* What you need to do
Skipping all pictures, set down the lines of the listing from the first through the one with "return link(name, me, mat, sec, loc)".

* Source excerpt
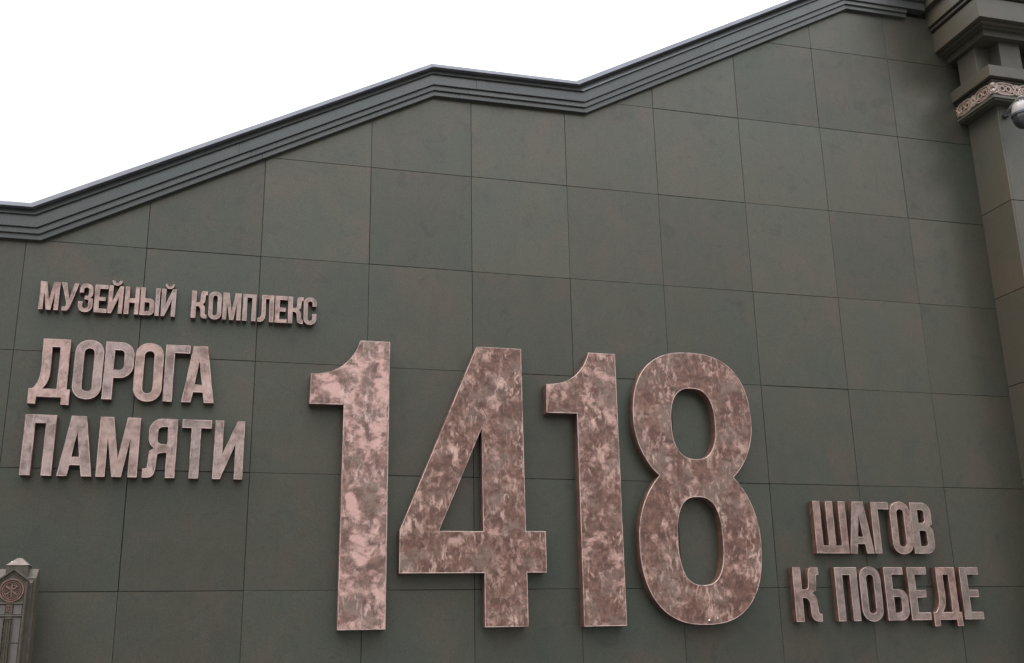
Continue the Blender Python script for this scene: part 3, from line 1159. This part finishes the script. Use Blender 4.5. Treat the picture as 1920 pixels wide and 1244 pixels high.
def lathe(name, prof, mat, loc, n=32):
    V, F = [], []
    for r, z in prof:
        V += [(r * math.cos(2 * math.pi * i / n), r * math.sin(2 * math.pi * i / n), z) for i in range(n)]
    for k in range(len(prof) - 1):
        F += [(k * n + i, k * n + (i + 1) % n, (k + 1) * n + (i + 1) % n, (k + 1) * n + i) for i in range(n)]
    me = mesh_from(name, V, F)
    bm = bmesh.new()
    bm.from_mesh(me)
    bmesh.ops.remove_doubles(bm, verts=bm.verts, dist=1e-5)
    bmesh.ops.recalc_face_normals(bm, faces=bm.faces)
    for f in bm.faces:
        f.smooth = True
    bm.to_mesh(me)
    bm.free()
    me.set_sharp_from_angle(angle=math.radians(35))
    return link(name, me, mat, sec, loc)


def tube_mesh(name, pts, r, mat, n=12):
    V, F = [], []
    for i, p in enumerate(pts):
        a = Vector(pts[max(i - 1, 0)])
        b = Vector(pts[min(i + 1, len(pts) - 1)])
        t = (b - a).normalized()
        u = t.cross(Vector((1, 0, 0))).normalized()
        w_ = t.cross(u)
        V += [tuple(Vector(p) + u * r * math.cos(2 * math.pi * k / n) + w_ * r * math.sin(2 * math.pi * k / n)) for k in range(n)]
    for i in range(len(pts) - 1):
        F += [(i * n + k, i * n + (k + 1) % n, (i + 1) * n + (k + 1) % n, (i + 1) * n + k) for k in range(n)]
    F += [tuple(range(n))[::-1], tuple(range((len(pts) - 1) * n, len(pts) * n))]
    me = mesh_from(name, V, F)
    for p in me.polygons:
        p.use_smooth = True
    return link(name, me, mat, sec)


AE = -0.31                       # arm reach
tube_mesh("bracket_arm", [(0, -0.005, 0.0), (0, AE * .5, 0.055), (0, AE, 0.105), (0, AE - 0.03, 0.105), (0, AE - 0.045, 0.085)], 0.022, M['cam_grey'])
lathe("wall_foot", [(0.0, 0.03), (0.03, 0.022), (0.042, 0.0), (0.036, -0.03), (0.0, -0.042)], M['cam_dark'], (0, -0.03, -0.005), 20)
lathe("drop_stem", [(0.0, 0.115), (0.026, 0.112), (0.030, 0.10), (0.030, 0.03), (0.0, 0.03)], M['cam_white'], (0.02, AE, 0.0), 20)
lathe("housing", [(0.0, 0.050), (0.055, 0.046), (0.095, 0.028), (0.118, 0.0), (0.132, -0.05), (0.138, -0.11), (0.136, -0.125), (0.0, -0.125)], M['cam_white'], (0.02, AE, 0.0))
lathe("dome_ring", [(0.0, -0.122), (0.140, -0.122), (0.150, -0.130), (0.150, -0.155), (0.140, -0.165), (0.0, -0.165)], M['cam_dark'], (0.02, AE, 0.0))
lathe("glass_dome", [(0.136, -0.160)] + [(0.136 * math.cos(math.radians(a)), -0.19 - 0.150 * math.sin(math.radians(a))) for a in range(0, 91, 9)], M['dome'], (0.02, AE, 0.0))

* Written response
Continue the Blender Python script for this scene: part 3, from line 1159. This part finishes the script. Use Blender 4.5. Treat the picture as 1920 pixels wide and 1244 pixels high.
def lathe(name, prof, mat, loc, n=32):
    V, F = [], []
    for r, z in prof:
        V += [(r * math.cos(2 * math.pi * i / n), r * math.sin(2 * math.pi * i / n), z) for i in range(n)]
    for k in range(len(prof) - 1):
        F += [(k * n + i, k * n + (i + 1) % n, (k + 1) * n + (i + 1) % n, (k + 1) * n + i) for i in range(n)]
    me = mesh_from(name, V, F)
    bm = bmesh.new()
    bm.from_mesh(me)
    bmesh.ops.remove_doubles(bm, verts=bm.verts, dist=1e-5)
    bmesh.ops.recalc_face_normals(bm, faces=bm.faces)
    for f in bm.faces:
        f.smooth = True
    bm.to_mesh(me)
    bm.free()
    me.set_sharp_from_angle(angle=math.radians(35))
    return link(name, me, mat, sec, loc)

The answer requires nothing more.